Transportation bill that includes Edmonds rail crossings alternatives analysis headed for governor’s desk

Beachgoers explore during low tide as a BNSF train passes by the Edmonds waterfront earlier this year. (Photo by Ken Sjodin)
Beachgoers explore during low tide as a BNSF train passes by the Edmonds waterfront earlier this year. (Photo by Ken Sjodin)

The Washington State Senate on Thursday unanimously passed a 2015-17 transportation budget that includes $500,000 for an analysis of alternatives for at-grade rail crossings along the Edmonds waterfront.

The transportation budget, passed on the final day of the special legislative session, already passed the House on Wednesday, House Bill 1299 now goes to Gov. Jay Inslee for his signature.

Through its delegation in Olympia, the City of Edmonds requested state funding for the alternatives analysis. The City Council voted in December to include in the 2015 city budget a $100,000 local match from the city for the analysis work. The Port of Edmonds also chipped in $25,000 for the work.

The study will determine the best approach to resolving conflicts with at-grade railroad crossings in downtown Edmonds, the City of Edmonds said in an announcement Thursday. The two crossings, at Dayton and Main Streets, are currently blocked by 35-40 trains each day along the city’s waterfront. Expected growth in train traffic to more than 100 trains per day by 2030 will make the following conflicts significantly worse, including:

– Blocked access for public safety services (police, fire, EMS) to the waterfront.
– Substantial delays in vehicle loading/unloading at the State Ferry Terminal.
– Interruption of Community Transit bus service.
– Blocked access to commercial and industrial businesses, residences and services.
– Blocked access to city shoreline parks, the Port of Edmonds Marina, an underwater dive park, the Edmonds Senior Center, and several restaurants.

“This funding will allow us to consider a different future with regard to our at-grade crossings,” Mayor Dave Earling said. “We need to be proactive in looking for solutions to these problems. The current situation is difficult enough but will be intolerable in the near future if we don’t start planning now.”

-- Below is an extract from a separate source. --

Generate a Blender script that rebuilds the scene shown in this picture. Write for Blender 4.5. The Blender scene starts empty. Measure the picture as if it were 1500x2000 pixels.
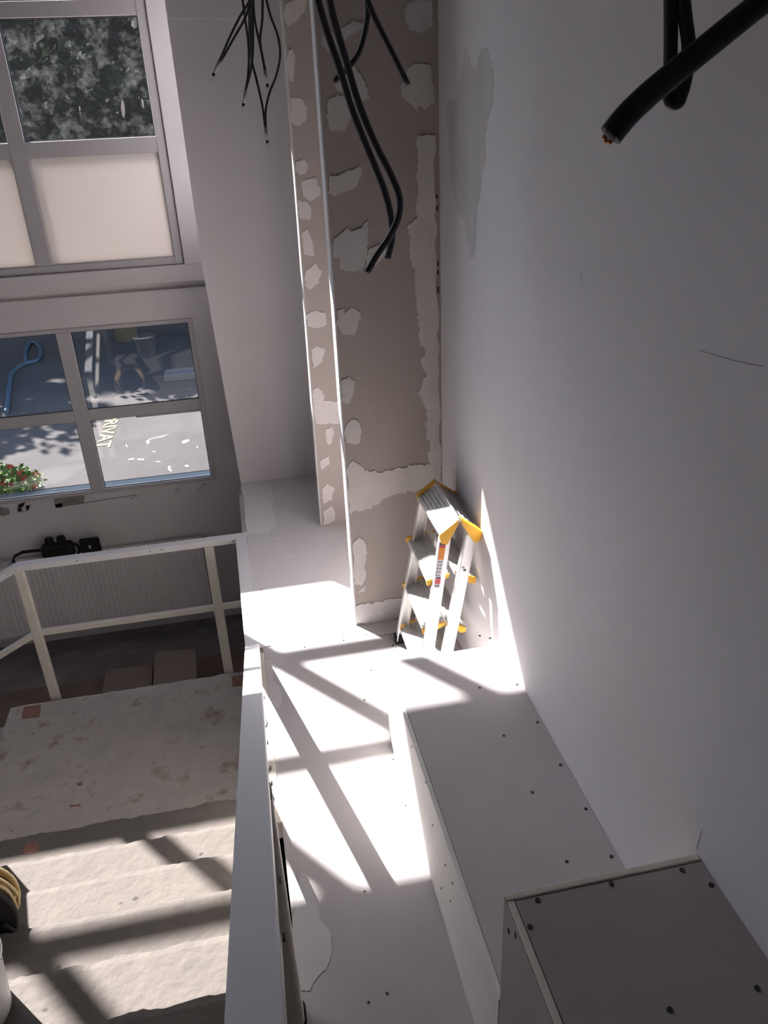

The alternatives analysis, which will include extensive public outreach, will screen a variety of potential grade separation and other projects looking for an appropriate balance between cost and efficiency in eliminating train conflicts, the city announcement said. Once the study is complete, the city will be in position to proceed directly to seek design development, detailed design and construction funding.

“I want to thank the Legislature for their support,” Earling said. “I would especially like to thank State Sen. Marko Liias and Reps. Strom Peterson and Lilian Ortiz-Self for their hard work in convincing both houses of the Legislature of the importance of this work.

“Additionally, I want to recognize the leadership exhibited by the House Transportation Committee Chair, Rep.Judy Clibborn and the Senate Transportation Committee Chair, Sen. Curtis King, whose leadership on transportation issues like this one during a very long session has been key to the progress achieved so far.”

The transportation budget is the first and only budget to pass during either session so far in 2015. Still under negotiation are the state’s operating and capital budgets.